* [WHAT IS REQUIRED] In the entries that follow, the first line to write out is the one containing "Write part 5", and the last is the one containing "20, .28, 64, .010)". Reproduce that stretch exactly, with nothing before or after it.

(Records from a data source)
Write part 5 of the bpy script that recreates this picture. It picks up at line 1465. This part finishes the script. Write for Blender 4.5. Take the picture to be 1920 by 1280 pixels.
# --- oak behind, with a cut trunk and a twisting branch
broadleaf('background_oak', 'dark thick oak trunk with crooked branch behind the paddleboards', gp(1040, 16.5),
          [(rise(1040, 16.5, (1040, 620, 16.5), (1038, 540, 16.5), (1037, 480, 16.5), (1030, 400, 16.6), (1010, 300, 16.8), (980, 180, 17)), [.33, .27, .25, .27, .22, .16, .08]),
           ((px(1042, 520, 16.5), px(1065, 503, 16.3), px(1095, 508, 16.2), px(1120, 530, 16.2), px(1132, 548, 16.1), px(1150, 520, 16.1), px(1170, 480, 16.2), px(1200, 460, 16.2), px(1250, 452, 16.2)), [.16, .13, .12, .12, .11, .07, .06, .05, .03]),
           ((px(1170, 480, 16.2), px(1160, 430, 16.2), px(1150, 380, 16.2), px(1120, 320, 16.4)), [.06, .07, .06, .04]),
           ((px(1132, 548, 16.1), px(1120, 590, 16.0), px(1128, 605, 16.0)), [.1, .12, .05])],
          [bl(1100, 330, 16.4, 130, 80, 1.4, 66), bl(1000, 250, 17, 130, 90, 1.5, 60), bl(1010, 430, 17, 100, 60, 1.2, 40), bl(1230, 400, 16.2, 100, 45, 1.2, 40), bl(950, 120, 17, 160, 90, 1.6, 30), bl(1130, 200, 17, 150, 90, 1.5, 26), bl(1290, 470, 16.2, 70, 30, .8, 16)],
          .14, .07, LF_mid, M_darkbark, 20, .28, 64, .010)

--

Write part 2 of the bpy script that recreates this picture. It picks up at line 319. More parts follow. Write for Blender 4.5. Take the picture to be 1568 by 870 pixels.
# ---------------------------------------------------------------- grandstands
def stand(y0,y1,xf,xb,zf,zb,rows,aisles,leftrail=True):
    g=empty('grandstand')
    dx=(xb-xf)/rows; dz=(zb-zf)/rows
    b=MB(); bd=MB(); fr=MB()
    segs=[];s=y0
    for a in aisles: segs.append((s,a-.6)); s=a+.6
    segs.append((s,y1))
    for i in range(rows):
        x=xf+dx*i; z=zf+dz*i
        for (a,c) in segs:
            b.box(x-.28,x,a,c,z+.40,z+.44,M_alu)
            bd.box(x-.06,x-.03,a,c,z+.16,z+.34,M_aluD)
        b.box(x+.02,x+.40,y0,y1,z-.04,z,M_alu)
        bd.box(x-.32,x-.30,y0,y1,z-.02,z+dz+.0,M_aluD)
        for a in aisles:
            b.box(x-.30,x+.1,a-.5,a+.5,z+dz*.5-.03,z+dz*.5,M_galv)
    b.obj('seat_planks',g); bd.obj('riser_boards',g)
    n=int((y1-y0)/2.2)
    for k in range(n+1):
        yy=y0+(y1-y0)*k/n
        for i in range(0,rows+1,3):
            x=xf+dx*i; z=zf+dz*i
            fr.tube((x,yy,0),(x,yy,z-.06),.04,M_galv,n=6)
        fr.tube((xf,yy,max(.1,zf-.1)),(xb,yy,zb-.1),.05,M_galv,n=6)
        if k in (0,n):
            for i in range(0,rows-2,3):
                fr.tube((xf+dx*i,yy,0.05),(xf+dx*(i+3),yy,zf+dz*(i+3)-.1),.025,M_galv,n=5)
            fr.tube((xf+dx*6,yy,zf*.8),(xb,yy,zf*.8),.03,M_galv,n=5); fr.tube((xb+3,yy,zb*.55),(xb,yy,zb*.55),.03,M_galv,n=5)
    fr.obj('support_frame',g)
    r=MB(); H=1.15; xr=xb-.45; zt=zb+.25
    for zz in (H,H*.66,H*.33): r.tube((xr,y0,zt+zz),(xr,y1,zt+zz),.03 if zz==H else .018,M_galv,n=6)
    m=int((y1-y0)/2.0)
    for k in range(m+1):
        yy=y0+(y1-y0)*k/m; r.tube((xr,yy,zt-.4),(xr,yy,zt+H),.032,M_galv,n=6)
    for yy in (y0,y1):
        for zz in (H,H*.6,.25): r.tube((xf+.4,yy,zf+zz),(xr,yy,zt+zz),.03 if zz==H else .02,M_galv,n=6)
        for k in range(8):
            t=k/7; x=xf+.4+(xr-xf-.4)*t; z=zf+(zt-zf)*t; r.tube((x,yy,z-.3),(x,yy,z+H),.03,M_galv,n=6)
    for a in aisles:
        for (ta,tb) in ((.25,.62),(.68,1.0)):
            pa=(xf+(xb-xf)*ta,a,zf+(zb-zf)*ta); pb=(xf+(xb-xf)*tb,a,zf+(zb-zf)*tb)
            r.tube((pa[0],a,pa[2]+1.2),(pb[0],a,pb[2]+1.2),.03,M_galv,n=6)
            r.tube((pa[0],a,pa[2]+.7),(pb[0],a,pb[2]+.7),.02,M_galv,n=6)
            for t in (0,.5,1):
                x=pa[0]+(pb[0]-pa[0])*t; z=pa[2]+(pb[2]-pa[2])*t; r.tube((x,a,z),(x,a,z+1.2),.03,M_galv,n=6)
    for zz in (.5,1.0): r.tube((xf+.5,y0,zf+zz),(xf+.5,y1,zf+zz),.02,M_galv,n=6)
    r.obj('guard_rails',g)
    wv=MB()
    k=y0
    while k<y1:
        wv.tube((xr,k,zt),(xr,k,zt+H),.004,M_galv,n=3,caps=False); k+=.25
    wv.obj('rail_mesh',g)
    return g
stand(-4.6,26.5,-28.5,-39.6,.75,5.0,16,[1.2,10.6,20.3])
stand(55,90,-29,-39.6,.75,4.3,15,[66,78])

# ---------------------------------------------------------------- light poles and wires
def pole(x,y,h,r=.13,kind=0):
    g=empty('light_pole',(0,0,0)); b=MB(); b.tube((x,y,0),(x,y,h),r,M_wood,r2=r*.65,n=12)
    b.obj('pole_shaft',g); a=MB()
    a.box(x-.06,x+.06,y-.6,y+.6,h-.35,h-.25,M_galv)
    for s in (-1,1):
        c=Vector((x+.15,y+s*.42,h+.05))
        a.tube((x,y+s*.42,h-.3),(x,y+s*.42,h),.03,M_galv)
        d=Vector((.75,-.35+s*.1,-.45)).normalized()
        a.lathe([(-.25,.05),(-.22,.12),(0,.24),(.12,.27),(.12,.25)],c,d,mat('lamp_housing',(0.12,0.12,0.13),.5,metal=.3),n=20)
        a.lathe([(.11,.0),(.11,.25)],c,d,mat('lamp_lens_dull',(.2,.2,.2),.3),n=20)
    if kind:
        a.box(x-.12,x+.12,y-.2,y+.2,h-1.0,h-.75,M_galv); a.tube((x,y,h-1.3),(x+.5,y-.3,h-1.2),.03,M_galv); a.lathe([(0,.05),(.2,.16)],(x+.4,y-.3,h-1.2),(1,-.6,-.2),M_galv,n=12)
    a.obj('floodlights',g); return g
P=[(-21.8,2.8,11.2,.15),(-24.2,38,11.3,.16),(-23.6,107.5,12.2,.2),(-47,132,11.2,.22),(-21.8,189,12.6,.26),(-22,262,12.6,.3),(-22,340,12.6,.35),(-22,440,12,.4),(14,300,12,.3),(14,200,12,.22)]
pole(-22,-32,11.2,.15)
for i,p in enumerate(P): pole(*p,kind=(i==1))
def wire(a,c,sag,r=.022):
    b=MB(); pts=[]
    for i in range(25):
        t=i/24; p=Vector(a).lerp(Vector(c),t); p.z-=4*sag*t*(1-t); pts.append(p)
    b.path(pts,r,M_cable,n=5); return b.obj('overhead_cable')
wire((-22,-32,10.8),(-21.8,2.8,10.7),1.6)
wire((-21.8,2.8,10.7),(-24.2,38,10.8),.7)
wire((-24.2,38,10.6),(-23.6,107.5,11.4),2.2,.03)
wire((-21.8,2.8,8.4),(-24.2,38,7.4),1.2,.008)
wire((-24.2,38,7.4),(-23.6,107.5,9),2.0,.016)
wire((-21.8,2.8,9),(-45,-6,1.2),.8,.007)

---

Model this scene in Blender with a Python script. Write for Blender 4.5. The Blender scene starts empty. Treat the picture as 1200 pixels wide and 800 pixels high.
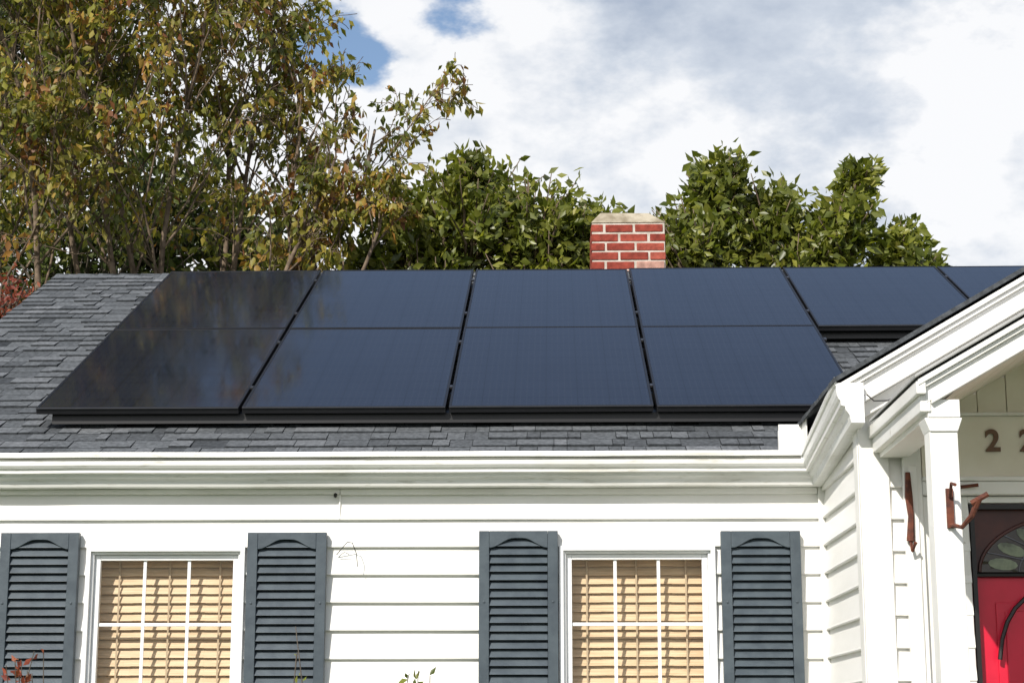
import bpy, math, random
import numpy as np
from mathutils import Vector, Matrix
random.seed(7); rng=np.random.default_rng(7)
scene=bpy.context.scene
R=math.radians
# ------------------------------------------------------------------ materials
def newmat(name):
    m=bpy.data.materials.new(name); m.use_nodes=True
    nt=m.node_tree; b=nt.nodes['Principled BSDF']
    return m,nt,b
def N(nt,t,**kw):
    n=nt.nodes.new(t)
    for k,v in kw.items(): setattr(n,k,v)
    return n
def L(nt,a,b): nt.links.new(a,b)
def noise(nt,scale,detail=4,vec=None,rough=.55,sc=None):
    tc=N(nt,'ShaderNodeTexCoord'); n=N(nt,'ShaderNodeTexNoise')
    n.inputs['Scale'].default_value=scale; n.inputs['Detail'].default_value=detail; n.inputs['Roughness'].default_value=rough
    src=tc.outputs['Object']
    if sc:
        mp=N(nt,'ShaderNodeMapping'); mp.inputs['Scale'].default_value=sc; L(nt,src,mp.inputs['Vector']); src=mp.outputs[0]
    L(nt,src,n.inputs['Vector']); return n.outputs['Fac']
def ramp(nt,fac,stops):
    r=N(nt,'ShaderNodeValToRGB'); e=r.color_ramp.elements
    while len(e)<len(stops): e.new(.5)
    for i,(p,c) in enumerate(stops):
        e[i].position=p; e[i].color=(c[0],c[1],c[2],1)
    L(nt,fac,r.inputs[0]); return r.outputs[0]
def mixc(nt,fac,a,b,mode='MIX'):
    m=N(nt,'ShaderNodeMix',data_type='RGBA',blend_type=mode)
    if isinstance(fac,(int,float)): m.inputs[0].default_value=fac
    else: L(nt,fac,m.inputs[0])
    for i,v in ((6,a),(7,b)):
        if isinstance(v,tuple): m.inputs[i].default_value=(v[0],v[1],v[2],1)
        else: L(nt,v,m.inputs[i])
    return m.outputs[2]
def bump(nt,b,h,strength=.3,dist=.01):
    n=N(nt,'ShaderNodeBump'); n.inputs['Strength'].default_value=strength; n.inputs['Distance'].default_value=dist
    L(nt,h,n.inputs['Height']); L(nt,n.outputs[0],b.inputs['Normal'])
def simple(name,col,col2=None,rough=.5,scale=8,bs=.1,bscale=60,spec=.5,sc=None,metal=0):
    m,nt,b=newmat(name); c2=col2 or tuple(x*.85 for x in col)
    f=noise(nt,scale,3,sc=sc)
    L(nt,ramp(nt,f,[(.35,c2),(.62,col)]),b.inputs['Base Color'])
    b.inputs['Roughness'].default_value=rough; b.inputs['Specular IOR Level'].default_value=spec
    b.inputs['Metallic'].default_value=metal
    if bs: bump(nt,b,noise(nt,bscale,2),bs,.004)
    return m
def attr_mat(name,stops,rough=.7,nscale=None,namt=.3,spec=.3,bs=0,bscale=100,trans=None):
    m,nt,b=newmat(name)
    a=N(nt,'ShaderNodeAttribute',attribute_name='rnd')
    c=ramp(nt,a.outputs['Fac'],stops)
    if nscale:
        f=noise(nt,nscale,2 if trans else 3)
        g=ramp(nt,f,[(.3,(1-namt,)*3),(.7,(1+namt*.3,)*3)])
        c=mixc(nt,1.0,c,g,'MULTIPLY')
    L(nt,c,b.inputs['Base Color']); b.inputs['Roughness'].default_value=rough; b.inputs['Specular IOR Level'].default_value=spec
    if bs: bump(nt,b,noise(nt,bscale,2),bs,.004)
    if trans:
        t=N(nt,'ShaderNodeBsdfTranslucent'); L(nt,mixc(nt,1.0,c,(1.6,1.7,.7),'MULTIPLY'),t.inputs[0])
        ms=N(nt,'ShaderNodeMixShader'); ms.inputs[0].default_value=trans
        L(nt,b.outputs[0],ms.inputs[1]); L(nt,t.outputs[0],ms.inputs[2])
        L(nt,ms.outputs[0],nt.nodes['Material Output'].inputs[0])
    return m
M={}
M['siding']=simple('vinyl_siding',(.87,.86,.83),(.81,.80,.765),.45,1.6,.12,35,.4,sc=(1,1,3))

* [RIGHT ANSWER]
Write part 5 of the bpy script that recreates this picture. It picks up at line 1465. This part finishes the script. Write for Blender 4.5. Take the picture to be 1920 by 1280 pixels.
# --- oak behind, with a cut trunk and a twisting branch
broadleaf('background_oak', 'dark thick oak trunk with crooked branch behind the paddleboards', gp(1040, 16.5),
          [(rise(1040, 16.5, (1040, 620, 16.5), (1038, 540, 16.5), (1037, 480, 16.5), (1030, 400, 16.6), (1010, 300, 16.8), (980, 180, 17)), [.33, .27, .25, .27, .22, .16, .08]),
           ((px(1042, 520, 16.5), px(1065, 503, 16.3), px(1095, 508, 16.2), px(1120, 530, 16.2), px(1132, 548, 16.1), px(1150, 520, 16.1), px(1170, 480, 16.2), px(1200, 460, 16.2), px(1250, 452, 16.2)), [.16, .13, .12, .12, .11, .07, .06, .05, .03]),
           ((px(1170, 480, 16.2), px(1160, 430, 16.2), px(1150, 380, 16.2), px(1120, 320, 16.4)), [.06, .07, .06, .04]),
           ((px(1132, 548, 16.1), px(1120, 590, 16.0), px(1128, 605, 16.0)), [.1, .12, .05])],
          [bl(1100, 330, 16.4, 130, 80, 1.4, 66), bl(1000, 250, 17, 130, 90, 1.5, 60), bl(1010, 430, 17, 100, 60, 1.2, 40), bl(1230, 400, 16.2, 100, 45, 1.2, 40), bl(950, 120, 17, 160, 90, 1.6, 30), bl(1130, 200, 17, 150, 90, 1.5, 26), bl(1290, 470, 16.2, 70, 30, .8, 16)],
          .14, .07, LF_mid, M_darkbark, 20, .28, 64, .010)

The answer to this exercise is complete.